Wanted to add some documentation on the theory and goal behind my post above so that if anyone has a thought about forks for a better way to accomplish the same goal, my functional goal is this,
Goal: Establish the ability for a home user to host multiple publicly accessible three nodes within the confines of a single ip address.
Relation to mission: truly decentralized internet requires overcoming the challenge of the current real estate shortage for routable space on the internet.
Secondary goals:
Minimal resource usage
Secure package transmissions
Predictable, but actively configurable routes.
100% open source
Significant challenges
Integration into existing technology
Need for maintained zero configuration
Rapid adoptability
With a clear path set and having done a few hours of familiarization I think the answer to this problem is within zero os and tools that we are all familiar with being used in the traditional brick and mortar web hosting. Currently zos can receive external commands without a public address through its Yggdrasil interface, as is today. But, there is a roadblock in that interaction for the public because it would require them to setup the interface on their device and configure. Prompting the need for a configuration that allows a node that does have access to a public ip to support his/her neighbors and provide routing for them.

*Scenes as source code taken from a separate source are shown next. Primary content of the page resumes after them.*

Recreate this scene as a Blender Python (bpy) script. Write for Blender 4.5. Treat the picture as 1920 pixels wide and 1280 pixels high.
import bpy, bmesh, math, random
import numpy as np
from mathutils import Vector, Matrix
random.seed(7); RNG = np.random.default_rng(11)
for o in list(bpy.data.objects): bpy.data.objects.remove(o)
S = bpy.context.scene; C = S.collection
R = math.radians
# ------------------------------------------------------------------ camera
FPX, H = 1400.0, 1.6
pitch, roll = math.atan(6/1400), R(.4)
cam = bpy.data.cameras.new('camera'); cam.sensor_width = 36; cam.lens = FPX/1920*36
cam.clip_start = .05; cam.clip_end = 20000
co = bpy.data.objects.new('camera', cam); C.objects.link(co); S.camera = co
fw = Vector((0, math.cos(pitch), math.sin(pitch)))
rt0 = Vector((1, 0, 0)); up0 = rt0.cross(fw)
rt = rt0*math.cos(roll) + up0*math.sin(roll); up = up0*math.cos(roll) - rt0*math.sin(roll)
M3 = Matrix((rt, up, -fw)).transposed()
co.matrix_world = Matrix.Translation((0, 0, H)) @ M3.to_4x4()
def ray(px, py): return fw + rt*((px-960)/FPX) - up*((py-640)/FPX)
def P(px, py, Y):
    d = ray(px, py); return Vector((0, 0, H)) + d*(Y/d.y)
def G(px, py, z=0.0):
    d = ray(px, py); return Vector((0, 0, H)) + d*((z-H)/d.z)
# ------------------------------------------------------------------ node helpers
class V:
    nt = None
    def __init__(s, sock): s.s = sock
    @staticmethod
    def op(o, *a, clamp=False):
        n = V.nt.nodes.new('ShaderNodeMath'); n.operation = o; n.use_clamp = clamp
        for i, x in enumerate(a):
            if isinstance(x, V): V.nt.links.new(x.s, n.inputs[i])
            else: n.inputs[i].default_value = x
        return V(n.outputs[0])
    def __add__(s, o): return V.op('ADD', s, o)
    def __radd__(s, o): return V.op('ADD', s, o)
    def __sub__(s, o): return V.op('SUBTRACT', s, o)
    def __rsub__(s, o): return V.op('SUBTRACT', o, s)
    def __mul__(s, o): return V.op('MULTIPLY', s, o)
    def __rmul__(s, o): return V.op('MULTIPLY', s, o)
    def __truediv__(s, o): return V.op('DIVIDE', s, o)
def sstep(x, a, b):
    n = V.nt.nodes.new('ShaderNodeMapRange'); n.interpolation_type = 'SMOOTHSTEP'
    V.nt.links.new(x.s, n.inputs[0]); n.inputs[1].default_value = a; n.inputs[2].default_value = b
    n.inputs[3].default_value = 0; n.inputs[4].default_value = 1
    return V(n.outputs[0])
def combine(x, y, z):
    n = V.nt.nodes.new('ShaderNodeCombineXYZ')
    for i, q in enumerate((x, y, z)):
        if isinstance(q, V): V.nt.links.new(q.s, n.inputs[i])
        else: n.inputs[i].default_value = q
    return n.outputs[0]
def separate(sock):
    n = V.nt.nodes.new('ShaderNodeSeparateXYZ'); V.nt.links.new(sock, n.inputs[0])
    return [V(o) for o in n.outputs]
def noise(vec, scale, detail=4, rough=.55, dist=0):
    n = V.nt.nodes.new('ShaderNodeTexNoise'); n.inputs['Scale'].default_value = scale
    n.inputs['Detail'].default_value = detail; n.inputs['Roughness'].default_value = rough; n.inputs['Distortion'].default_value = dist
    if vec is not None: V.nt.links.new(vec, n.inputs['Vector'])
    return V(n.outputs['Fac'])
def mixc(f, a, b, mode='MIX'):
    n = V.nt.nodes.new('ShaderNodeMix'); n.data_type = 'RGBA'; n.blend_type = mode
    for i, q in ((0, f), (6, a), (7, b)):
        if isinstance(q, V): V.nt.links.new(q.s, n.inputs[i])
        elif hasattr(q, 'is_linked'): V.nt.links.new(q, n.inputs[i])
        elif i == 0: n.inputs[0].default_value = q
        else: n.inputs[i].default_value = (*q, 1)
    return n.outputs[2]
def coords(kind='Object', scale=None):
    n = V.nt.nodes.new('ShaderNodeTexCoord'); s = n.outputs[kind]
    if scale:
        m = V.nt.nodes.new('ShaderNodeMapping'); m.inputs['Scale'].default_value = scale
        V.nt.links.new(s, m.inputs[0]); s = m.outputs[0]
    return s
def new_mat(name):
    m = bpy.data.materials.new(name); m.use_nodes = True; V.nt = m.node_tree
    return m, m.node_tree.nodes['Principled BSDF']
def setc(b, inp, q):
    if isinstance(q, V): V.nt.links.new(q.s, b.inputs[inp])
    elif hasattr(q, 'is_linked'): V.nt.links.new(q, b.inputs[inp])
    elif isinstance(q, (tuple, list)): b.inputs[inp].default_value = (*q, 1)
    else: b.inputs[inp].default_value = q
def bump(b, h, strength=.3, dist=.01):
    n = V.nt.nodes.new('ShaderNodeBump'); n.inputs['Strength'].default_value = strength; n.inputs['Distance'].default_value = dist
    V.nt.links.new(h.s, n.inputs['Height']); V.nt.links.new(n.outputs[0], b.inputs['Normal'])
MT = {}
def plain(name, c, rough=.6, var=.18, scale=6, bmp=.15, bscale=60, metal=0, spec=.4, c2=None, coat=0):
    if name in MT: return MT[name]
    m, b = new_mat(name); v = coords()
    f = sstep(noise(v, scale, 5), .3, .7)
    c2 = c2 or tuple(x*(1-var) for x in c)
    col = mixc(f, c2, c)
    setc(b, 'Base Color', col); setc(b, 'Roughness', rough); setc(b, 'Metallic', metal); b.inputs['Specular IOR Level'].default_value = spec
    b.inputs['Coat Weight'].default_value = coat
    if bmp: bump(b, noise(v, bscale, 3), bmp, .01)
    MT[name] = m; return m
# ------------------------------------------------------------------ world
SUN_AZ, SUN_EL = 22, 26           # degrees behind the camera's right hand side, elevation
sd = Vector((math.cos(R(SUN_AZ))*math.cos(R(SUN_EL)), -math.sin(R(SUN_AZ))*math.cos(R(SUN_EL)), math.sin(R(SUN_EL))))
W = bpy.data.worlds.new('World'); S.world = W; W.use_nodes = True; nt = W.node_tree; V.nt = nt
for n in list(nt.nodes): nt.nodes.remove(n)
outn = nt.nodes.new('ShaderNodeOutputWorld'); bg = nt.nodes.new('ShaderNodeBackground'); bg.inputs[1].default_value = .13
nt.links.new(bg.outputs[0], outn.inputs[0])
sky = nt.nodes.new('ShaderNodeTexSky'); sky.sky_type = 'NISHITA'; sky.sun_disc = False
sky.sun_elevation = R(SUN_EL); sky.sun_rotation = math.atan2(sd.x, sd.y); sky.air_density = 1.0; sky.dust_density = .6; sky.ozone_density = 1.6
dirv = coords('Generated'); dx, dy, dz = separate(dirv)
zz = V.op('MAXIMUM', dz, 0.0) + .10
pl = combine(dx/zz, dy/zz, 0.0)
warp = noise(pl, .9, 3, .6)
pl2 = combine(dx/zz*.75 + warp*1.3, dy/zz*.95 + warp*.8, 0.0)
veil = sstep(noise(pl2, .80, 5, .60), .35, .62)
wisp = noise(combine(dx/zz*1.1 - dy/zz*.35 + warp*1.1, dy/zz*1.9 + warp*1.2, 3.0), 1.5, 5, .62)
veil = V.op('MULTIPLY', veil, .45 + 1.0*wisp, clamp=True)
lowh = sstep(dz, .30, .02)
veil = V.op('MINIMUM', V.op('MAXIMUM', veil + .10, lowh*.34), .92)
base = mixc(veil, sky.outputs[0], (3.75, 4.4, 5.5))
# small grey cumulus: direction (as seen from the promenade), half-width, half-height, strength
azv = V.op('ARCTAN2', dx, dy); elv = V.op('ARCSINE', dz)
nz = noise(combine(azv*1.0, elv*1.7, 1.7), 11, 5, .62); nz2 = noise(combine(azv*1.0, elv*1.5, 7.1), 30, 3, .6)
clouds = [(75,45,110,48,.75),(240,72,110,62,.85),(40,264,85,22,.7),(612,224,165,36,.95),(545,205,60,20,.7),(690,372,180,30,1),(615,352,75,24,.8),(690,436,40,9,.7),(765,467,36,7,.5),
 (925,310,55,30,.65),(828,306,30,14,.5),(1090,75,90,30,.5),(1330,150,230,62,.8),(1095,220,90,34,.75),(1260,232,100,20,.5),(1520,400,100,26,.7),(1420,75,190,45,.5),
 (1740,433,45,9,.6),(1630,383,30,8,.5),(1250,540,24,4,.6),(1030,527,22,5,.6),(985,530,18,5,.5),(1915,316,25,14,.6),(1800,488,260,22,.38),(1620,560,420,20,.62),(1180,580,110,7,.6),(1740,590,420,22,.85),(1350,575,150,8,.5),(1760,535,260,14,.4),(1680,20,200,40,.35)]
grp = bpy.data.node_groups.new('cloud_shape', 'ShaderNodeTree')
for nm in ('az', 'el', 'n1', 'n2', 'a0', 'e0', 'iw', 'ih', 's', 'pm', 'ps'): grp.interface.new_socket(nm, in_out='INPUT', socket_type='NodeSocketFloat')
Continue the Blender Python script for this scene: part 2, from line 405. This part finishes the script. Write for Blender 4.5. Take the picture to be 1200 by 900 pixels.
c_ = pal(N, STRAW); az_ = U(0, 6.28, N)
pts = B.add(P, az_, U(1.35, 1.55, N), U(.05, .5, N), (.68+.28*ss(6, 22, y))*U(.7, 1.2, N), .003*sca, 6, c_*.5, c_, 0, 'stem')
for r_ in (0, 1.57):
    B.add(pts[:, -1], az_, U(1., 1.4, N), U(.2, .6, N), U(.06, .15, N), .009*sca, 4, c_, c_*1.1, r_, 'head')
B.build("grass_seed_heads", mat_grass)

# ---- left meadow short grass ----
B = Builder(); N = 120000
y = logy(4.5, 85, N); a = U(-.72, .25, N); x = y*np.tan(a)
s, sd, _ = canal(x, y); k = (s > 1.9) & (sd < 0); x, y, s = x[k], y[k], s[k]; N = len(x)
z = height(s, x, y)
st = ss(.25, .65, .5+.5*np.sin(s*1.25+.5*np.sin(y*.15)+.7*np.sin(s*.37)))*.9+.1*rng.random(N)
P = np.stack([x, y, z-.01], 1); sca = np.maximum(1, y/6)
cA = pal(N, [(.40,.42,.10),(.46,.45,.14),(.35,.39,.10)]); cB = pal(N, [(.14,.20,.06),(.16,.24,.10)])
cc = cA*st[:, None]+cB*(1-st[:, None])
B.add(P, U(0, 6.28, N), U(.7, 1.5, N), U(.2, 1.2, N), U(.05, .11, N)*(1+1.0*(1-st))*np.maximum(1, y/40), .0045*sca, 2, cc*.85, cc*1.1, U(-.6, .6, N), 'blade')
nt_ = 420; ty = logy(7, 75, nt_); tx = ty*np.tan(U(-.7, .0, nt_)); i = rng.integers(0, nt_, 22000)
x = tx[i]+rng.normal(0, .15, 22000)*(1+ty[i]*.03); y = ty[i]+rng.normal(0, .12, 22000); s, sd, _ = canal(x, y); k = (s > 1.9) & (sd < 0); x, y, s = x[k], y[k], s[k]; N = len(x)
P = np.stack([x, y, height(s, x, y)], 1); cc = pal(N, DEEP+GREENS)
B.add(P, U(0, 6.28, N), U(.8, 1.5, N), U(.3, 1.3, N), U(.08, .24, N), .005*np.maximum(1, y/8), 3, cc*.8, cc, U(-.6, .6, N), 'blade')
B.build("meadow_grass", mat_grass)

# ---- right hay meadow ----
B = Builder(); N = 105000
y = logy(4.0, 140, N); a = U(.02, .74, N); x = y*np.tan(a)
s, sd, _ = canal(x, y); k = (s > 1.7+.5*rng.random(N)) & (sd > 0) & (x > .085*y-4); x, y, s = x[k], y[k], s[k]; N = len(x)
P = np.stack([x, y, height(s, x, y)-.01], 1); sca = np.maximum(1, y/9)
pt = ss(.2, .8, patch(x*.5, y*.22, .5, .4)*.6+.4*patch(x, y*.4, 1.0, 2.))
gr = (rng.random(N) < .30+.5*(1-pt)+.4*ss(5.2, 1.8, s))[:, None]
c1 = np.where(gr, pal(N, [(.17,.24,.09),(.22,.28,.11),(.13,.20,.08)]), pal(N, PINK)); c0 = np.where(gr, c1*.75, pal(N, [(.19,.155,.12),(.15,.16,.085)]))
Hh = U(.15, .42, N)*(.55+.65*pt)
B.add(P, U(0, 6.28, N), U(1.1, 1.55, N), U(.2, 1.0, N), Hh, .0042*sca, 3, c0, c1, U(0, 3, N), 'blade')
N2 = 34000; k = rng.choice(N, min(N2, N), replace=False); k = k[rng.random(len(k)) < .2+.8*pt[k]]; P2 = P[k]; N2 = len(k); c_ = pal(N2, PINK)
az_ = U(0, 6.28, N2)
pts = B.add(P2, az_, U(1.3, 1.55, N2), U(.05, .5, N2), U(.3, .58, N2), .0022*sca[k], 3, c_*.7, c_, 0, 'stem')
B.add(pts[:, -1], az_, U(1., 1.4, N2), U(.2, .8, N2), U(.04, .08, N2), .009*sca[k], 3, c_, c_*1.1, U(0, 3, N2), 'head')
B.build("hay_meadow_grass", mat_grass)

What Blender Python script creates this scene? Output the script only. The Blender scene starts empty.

This would effectively be creating a communication layer unique to threefold, that because we have control of both ends of the connection can be much more effective than traditional routing.
I think the answer to this lies within Yggdrasil, creating a subsystem that is able to deploy configurations to Yggdrasil within zos on a private ip node would allow that node to initiate a peer-peer tunnel to a public ip node and use that nodes public ip with the private ip servers resources.
The problem is this would still require someone to go buy a massive number of ip addresses, so how do we fix that, I think there is two options here, channeling a single ip out by port within the threefold network, or using SNI. A switch outside of the threefold network to SNI wouldn’t be realistic because not every device supports it and it could get pretty wonky with conflicts, we don’t have that problem here though, because again we control both end points of the communication in this scenario. Something as simple as each given interface being named sequentially could prevent that when the block chain does the naming.
So client 1 chooses a farm based on available hardware that doesn’t have a public IP, a lower resource farm has one available and has a great connection rating so they add that public IP onto their order. This creates a task that updates the ygg config on both machines adding the two nodes to each others peers list. A vm is deployed on the public ip holding machine and it directs traffic through ygg to named host on the private ip
Mount your waders, were about to get deep, under the current configuration this could also allow a machine to change its ip or fail over a ip from one node to another in the same farm automatically, making a failure transparent outside of the threefold network. Instead of configuring the public ipv4 to an individual node all nodes with access to the same public subnet could be configured so that when a client chooses that ip address the farm queries all nodes for status and assigns that static address to the node with the least current load. If that node goes offline the process then repeats allowing another nodes nic to grab that ip address and redeploy the forwarding automatically.
If there is one thing no other network can currently offer it is abundant, affordable, public address space. By using to Yggdrasil to create a ipv6 only “transport layer” between nodes we can create a publicly accessible network that wont have to compete with other providers because we will be able to offer them something no one else can. With the technology available today we can turn every ip address available on threefold into 10 public addresses, reduce worldwide network overloads, and implement new technologies across a worldwide deployment on the fly.